_What to produce:_ Using the records below, quote only the span that opens with the line containing "z = z0+(z1-z0)*s" and closes with the line containing "-.0005, PZ1), M_white, pl)", exactly and inclusively.

_Listing:_
────────────────

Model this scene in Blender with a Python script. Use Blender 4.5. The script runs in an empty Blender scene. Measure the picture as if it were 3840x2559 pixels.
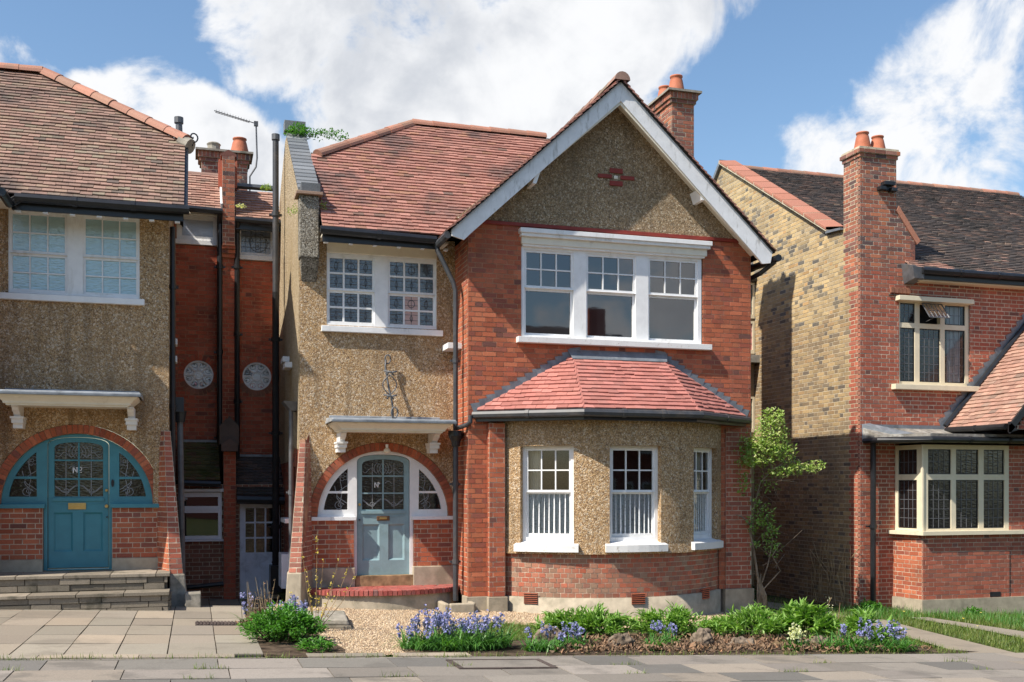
import bpy, math, random
from math import sin, cos, pi, radians, sqrt, atan2
from mathutils import Vector, Matrix
from mathutils.geometry import tessellate_polygon
import numpy as np
random.seed(7)
SC = bpy.context.scene
COL = SC.collection
# ------------------------------------------------------------------ camera, sky, sun, exposure
CAM = Vector((-3.99, -15.53, 1.87)); YAW = radians(16.8)
cd = bpy.data.cameras.new('camera'); cam = bpy.data.objects.new('camera', cd); COL.objects.link(cam)
cam.location = CAM; cam.rotation_euler = (pi/2, 0, -YAW)
cd.sensor_width = 36; cd.lens = 3945/3840*36; cd.shift_y = 548.5/3840; cd.clip_end = 900; cd.clip_start = .1
SC.camera = cam
SUNV = Vector((.82, .28, -1.0)).normalized()          # direction the light travels
SUN_EL = math.asin(-SUNV.z); SUN_AZ = atan2(-SUNV.x, -SUNV.y)
sd = bpy.data.lights.new('sun', 'SUN'); sd.energy = 4.4; sd.angle = radians(.6); sd.color = (1, .93, .82)
sun = bpy.data.objects.new('sun', sd); COL.objects.link(sun)
sun.rotation_euler = SUNV.to_track_quat('-Z', 'Y').to_euler(); sun.location = (-20, -10, 30)
SC.view_settings.view_transform = 'Standard'; SC.view_settings.look = 'None'
SC.view_settings.exposure = .68; SC.view_settings.gamma = 1; SC.view_settings.use_curve_mapping = False
SC.cycles.use_denoising = True; SC.cycles.max_bounces = 6; SC.cycles.transparent_max_bounces = 12
SC.cycles.caustics_reflective = False; SC.cycles.caustics_refractive = False

def raydir(px, py):
    a = (px-1920)/3945; b = (1828-py)/3945
    return Vector((sin(YAW)+a*cos(YAW), cos(YAW)-a*sin(YAW), b)).normalized()

W = bpy.data.worlds.new('World'); SC.world = W; W.use_nodes = True
nt = W.node_tree; N = nt.nodes; L = nt.links; N.clear()
def wn(t, **k):
    n = N.new(t)
    for a, b in k.items(): setattr(n, a, b)
    return n
def wmath(op, a, b=None, clamp=False):
    n = wn('ShaderNodeMath', operation=op, use_clamp=clamp)
    for i, v in enumerate((a, b)):
        if v is None: continue
        if isinstance(v, (int, float)): n.inputs[i].default_value = v
        else: L.new(v, n.inputs[i])
    return n.outputs[0]
tc = wn('ShaderNodeTexCoord'); D = tc.outputs['Generated']
sky = wn('ShaderNodeTexSky', sky_type='NISHITA'); sky.sun_disc = False
sky.sun_elevation = SUN_EL; sky.sun_rotation = SUN_AZ; sky.air_density = 1.15; sky.dust_density = .9; sky.ozone_density = 1.3
def blob(px, py, r, soft, w, back=False):
    c = raydir(px, py)
    if back: c.y = -c.y
    n = wn('ShaderNodeVectorMath', operation='DOT_PRODUCT'); L.new(D, n.inputs[0]); n.inputs[1].default_value = c
    m = wn('ShaderNodeMapRange', interpolation_type='SMOOTHSTEP'); L.new(n.outputs['Value'], m.inputs[0])
    m.inputs[1].default_value = cos((r+soft)/3945); m.inputs[2].default_value = cos(max(r-soft, 5)/3945)
    m.inputs[3].default_value = 0; m.inputs[4].default_value = w
    return m.outputs[0]
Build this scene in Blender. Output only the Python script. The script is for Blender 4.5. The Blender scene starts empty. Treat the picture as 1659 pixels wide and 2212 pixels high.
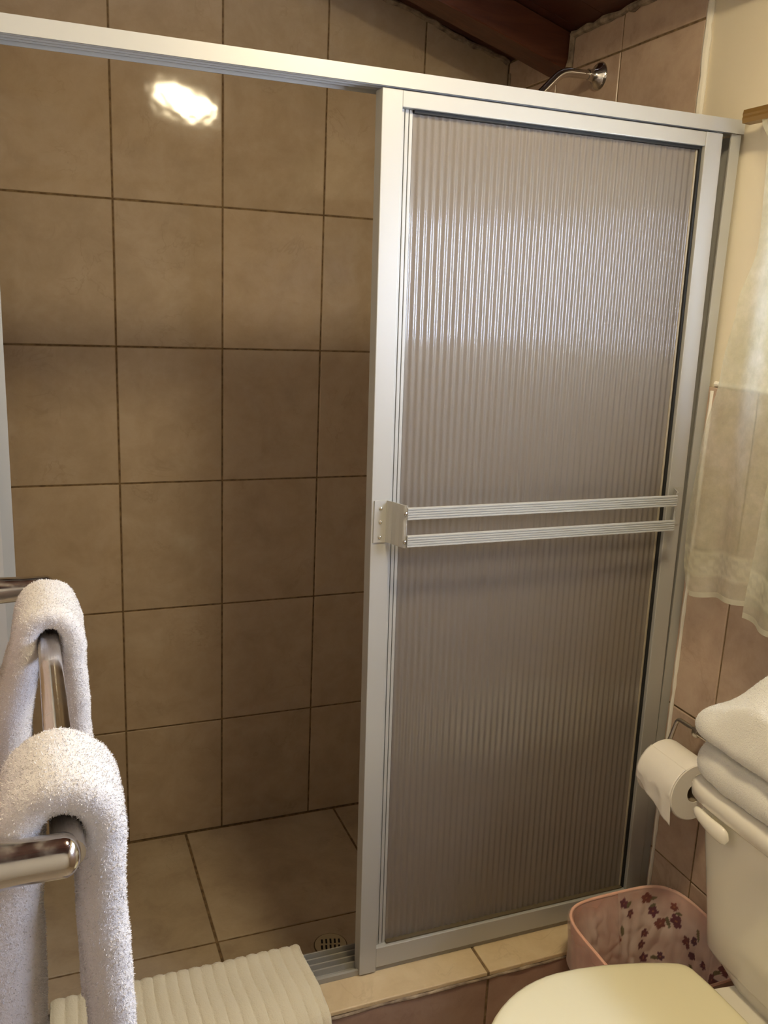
import bpy, bmesh, math, random
from mathutils import Vector, Matrix, noise
random.seed(7)
C = bpy.context.scene.collection
S = bpy.context.scene

# ------------------------------------------------------------------ camera
F_PX, YAW, PITCH, ROLL = 1927.46, 0.38118, -0.23414, 0.04475
cy_, sy_, cp_, sp_ = math.cos(YAW), math.sin(YAW), math.cos(PITCH), math.sin(PITCH)
Fw = Vector((sy_*cp_, cy_*cp_, sp_)); R0 = Vector((cy_, -sy_, 0)); U0 = R0.cross(Fw)
Rr = math.cos(ROLL)*R0 + math.sin(ROLL)*U0; Ur = -math.sin(ROLL)*R0 + math.cos(ROLL)*U0
cam_d = bpy.data.cameras.new('camera'); cam = bpy.data.objects.new('camera', cam_d); C.objects.link(cam)
cam_d.sensor_fit = 'VERTICAL'; cam_d.sensor_height = 24; cam_d.sensor_width = 18
cam_d.lens = F_PX/2212*24; cam_d.clip_start = 0.02
M = Matrix((Rr, Ur, -Fw)).transposed().to_4x4(); M.translation = Vector((-0.43983, -2.2054, 1.44838))
cam.matrix_world = M
S.camera = cam
# ------------------------------------------------------------------ world / exposure
S.view_settings.view_transform = 'Standard'; S.view_settings.look = 'None'
S.view_settings.gamma = 1; S.view_settings.use_curve_mapping = False
S.view_settings.exposure = 0.0
wd = bpy.data.worlds.new('sky'); S.world = wd; wd.use_nodes = True
bg = wd.node_tree.nodes['Background']; bg.inputs[0].default_value = (0.62, 0.72, 1.0, 1); bg.inputs[1].default_value = 40.0
LAMP_POS = Vector((0.185, -1.56, 2.19)); LAMP_E = 110.0; LAMP_COL = (1.0, 0.83, 0.53)
pl = bpy.data.lights.new('window_portal', 'AREA'); pl.shape = 'RECTANGLE'; pl.size = 0.85; pl.size_y = 0.6
pl.cycles.is_portal = True
po = bpy.data.objects.new('window_portal', pl); C.objects.link(po); po.location = (0.86, -1.645, 1.507)
po.rotation_euler = (0, math.pi/2, 0); pl.size, pl.size_y = 0.44, 1.06

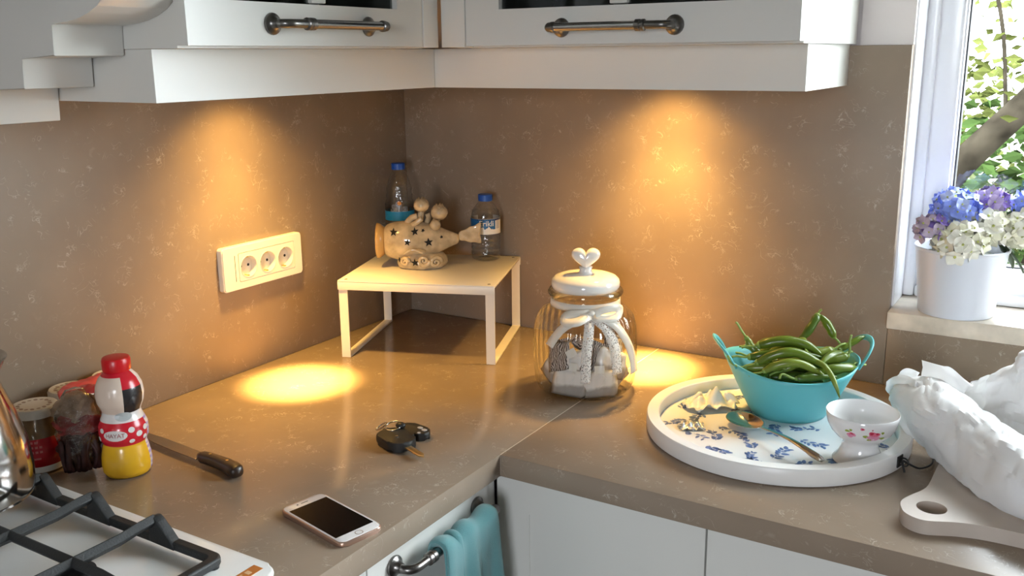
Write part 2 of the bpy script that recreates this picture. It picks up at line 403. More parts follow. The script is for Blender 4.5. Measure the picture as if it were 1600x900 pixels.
def hollow(parent, lo, hi, openface, shelves=(.33, .66)):
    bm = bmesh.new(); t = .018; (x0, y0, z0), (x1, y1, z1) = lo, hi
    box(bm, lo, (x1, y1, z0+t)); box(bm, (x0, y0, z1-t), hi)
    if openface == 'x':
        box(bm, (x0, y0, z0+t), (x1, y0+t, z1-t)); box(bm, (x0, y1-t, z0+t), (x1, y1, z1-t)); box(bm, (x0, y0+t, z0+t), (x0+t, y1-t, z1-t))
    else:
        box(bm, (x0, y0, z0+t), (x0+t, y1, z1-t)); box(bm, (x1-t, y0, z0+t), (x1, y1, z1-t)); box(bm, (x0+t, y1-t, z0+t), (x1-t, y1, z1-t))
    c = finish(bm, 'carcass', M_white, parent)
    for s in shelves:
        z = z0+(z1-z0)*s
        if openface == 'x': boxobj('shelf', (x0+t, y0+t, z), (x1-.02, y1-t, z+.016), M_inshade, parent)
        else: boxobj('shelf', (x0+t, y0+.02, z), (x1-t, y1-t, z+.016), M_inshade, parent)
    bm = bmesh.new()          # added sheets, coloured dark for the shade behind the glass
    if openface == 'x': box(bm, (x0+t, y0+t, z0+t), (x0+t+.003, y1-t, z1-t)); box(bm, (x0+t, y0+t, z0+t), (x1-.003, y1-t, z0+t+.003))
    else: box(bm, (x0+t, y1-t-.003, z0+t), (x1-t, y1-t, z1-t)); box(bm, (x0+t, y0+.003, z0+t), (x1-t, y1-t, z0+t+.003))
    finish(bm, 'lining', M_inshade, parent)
LL, RR = .9026, .9753
u = thing('wall_cabinet', 'white glazed wall cabinet on the left wall above the socket', 'cabinet', (0, 0, 0))
hollow(u, (.001, -LL-.002, ZU), (UD, -.385, ZT), 'x')
d = glass_door(u, .492, LX(UD+.0040, -.9085, ZU+.003))
pull(d, .249, .102, Matrix.Translation((UF-.0005, -.9085, 1.5358)) @ Matrix.Rotation(math.radians(90), 4, 'Z'))
boxobj('filler', (UD-.03, -.4140, ZU+.001), (UF+.002, -.3735, ZT), M_white, u, .0008)
u = thing('wall_cabinet', 'white glazed wall cabinet on the back wall above the glass jar', 'cabinet', (0, 0, 0))
hollow(u, (.385, -UD, ZU), (.986, -.001, ZT), 'y')
d = glass_door(u, .563, RX(.4240, -UD-.0040, ZU+.003))
pull(d, .2805, .096, Matrix.Translation((.4240, -UF+.0005, 1.5325)), flip=True)
boxobj('filler', (.3740, -UF-.002, ZU+.001), (.4225, -UD+.03, ZT), M_white, u, .0008)
# light pelmet below both cabinets
pl = thing('light_pelmet', 'white pelmet board hiding the lamps below the wall cabinets', 'pelmet', (0, 0, 0))
PZ0, PZ1, PX, PY = 1.4335, 1.5030, .2894, -.2767
boxobj('board', (PX-.018, -LL+.018, PZ0), (PX, PY, PZ1), M_white, pl)
boxobj('board', (PX+.0005, PY, PZ0), (RR-.018, PY+.018, PZ1), M_white, pl)
boxobj('board', (.0005, -LL, PZ0), (PX, -LL+.018, PZ1), M_white, pl)
boxobj('board', (RR-.018, PY, PZ0), (RR, -.0005, PZ1), M_white, pl)

# under-cabinet halogen pucks
WARM = (1, .57, .14)
M_bulb = emit('halogen_bulb', (1, .75, .4), 6)
def puck(x, y, label, tilt):
    t = thing('puck_light', label, 'lamp', (x, y, ZU-.0005), 0, 'puck lamps below the wall cabinets')
    bm = bmesh.new(); lathe(bm, [(.026, -.022), (.030, -.022), (.033, -.018), (.033, 0), (.026, 0)], 28, closed=True); finish(bm, 'housing', M_chrome, t, autos=40)
    bm = bmesh.new(); lathe(bm, [(.008, -.002), (.0075, -.005), (.005, -.007), (.001, -.008)], 14); finish(bm, 'bulb', M_bulb, t, smooth=True)
    for nm, ang, blend, e in (('beam', 24, 1, 400.0), ('glow', 84, 1, 26.0), ('spill', 114, 1, 8.5)):
        d = bpy.data.lights.new(nm, 'SPOT'); d.spot_size = math.radians(ang); d.spot_blend = blend; d.energy = e; d.color = WARM; d.shadow_soft_size = .022
        o = bpy.data.objects.new(nm, d); COL.objects.link(o); o.parent = t; o.location = (0, 0, -.026); o.rotation_euler = (tilt[0], tilt[1], 0) if nm == 'spill' else (0, 0, 0)
    return t
puck(.140, -.525, 'round puck lamp under the left wall cabinet', (0, math.radians(12)))
puck(.660, -.125, 'round puck lamp under the back wall cabinet', (math.radians(12), 0))

# ================================================================== cooker hood corbel
hood = thing('cooker_hood', 'white cooker hood with a stepped corbel, at upper left', 'cooker hood', (0, 0, 0))
prof = [(0, 1.4055), (.0805, 1.4055), (.0815, 1.4535), (.166, 1.4538), (.166, 1.4935), (.238, 1.4950), (.238, 1.5340)]
for k in range(9):                       # ovolo
    a = math.radians(90*k/8); prof.append((.250+.115*math.sin(a), 1.5345+.060*(1-math.cos(a))))
prof += [(.365, 2.25), (0, 2.25)]
def corbel(y0, y1):
    bm = bmesh.new(); a = [bm.verts.new((x, y0, z)) for x, z in prof]; b = [bm.verts.new((x, y1, z)) for x, z in prof]
    n = len(prof); bm.faces.new(a); bm.faces.new(b[::-1])
    for i in range(n): bm.faces.new((a[i], b[i], b[(i+1) % n], a[(i+1) % n]))
    bmesh.ops.bevel(bm, geom=[e for e in bm.edges], offset=.0015, segments=2, profile=.5, affect='EDGES', clamp_overlap=True)
    return finish(bm, 'corbel', M_white, hood, autos=40)
corbel(-1.0065, -.9055); corbel(-1.72, -1.62)
boxobj('canopy', (.0005, -1.619, 1.66), (.36, -1.0075, 2.25), M_white, hood, .002)
boxobj('filter', (.01, -1.615, 1.640), (.34, -1.012, 1.659), M_steel, hood)

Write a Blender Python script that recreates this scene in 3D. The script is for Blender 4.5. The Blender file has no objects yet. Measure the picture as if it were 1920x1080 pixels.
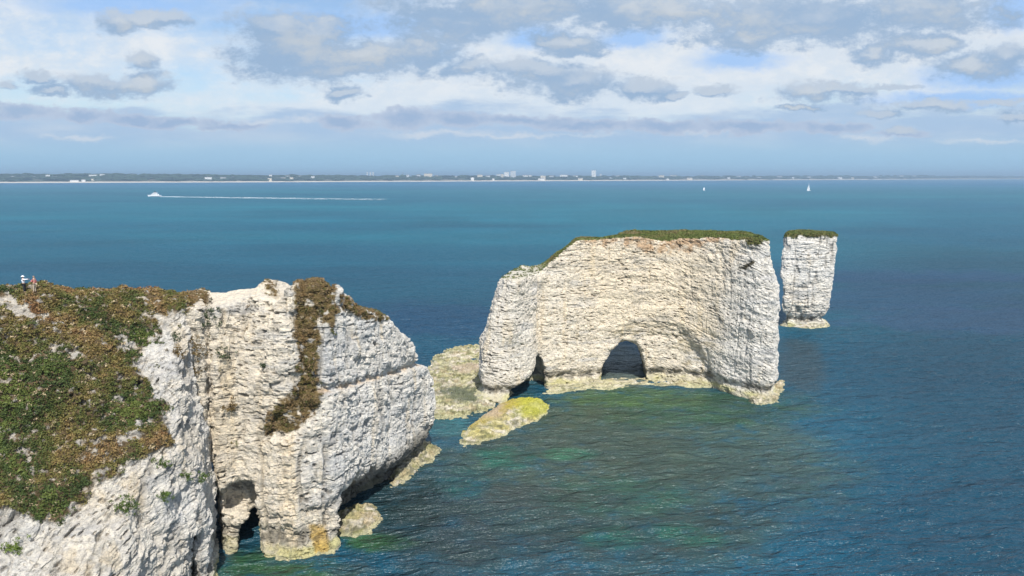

────────────────

_Complete response:_
        z = z0+(z1-z0)*s
        if openface == 'x': boxobj('shelf', (x0+t, y0+t, z), (x1-.02, y1-t, z+.016), M_inshade, parent)
        else: boxobj('shelf', (x0+t, y0+.02, z), (x1-t, y1-t, z+.016), M_inshade, parent)
    bm = bmesh.new()          # added sheets, coloured dark for the shade behind the glass
    if openface == 'x': box(bm, (x0+t, y0+t, z0+t), (x0+t+.003, y1-t, z1-t)); box(bm, (x0+t, y0+t, z0+t), (x1-.003, y1-t, z0+t+.003))
    else: box(bm, (x0+t, y1-t-.003, z0+t), (x1-t, y1-t, z1-t)); box(bm, (x0+t, y0+.003, z0+t), (x1-t, y1-t, z0+t+.003))
    finish(bm, 'lining', M_inshade, parent)
LL, RR = .9026, .9753
u = thing('wall_cabinet', 'white glazed wall cabinet on the left wall above the socket', 'cabinet', (0, 0, 0))
hollow(u, (.001, -LL-.002, ZU), (UD, -.385, ZT), 'x')
d = glass_door(u, .492, LX(UD+.0040, -.9085, ZU+.003))
pull(d, .249, .102, Matrix.Translation((UF-.0005, -.9085, 1.5358)) @ Matrix.Rotation(math.radians(90), 4, 'Z'))
boxobj('filler', (UD-.03, -.4140, ZU+.001), (UF+.002, -.3735, ZT), M_white, u, .0008)
u = thing('wall_cabinet', 'white glazed wall cabinet on the back wall above the glass jar', 'cabinet', (0, 0, 0))
hollow(u, (.385, -UD, ZU), (.986, -.001, ZT), 'y')
d = glass_door(u, .563, RX(.4240, -UD-.0040, ZU+.003))
pull(d, .2805, .096, Matrix.Translation((.4240, -UF+.0005, 1.5325)), flip=True)
boxobj('filler', (.3740, -UF-.002, ZU+.001), (.4225, -UD+.03, ZT), M_white, u, .0008)
# light pelmet below both cabinets
pl = thing('light_pelmet', 'white pelmet board hiding the lamps below the wall cabinets', 'pelmet', (0, 0, 0))
PZ0, PZ1, PX, PY = 1.4335, 1.5030, .2894, -.2767
boxobj('board', (PX-.018, -LL+.018, PZ0), (PX, PY, PZ1), M_white, pl)
boxobj('board', (PX+.0005, PY, PZ0), (RR-.018, PY+.018, PZ1), M_white, pl)
boxobj('board', (.0005, -LL, PZ0), (PX, -LL+.018, PZ1), M_white, pl)
boxobj('board', (RR-.018, PY, PZ0), (RR, -.0005, PZ1), M_white, pl)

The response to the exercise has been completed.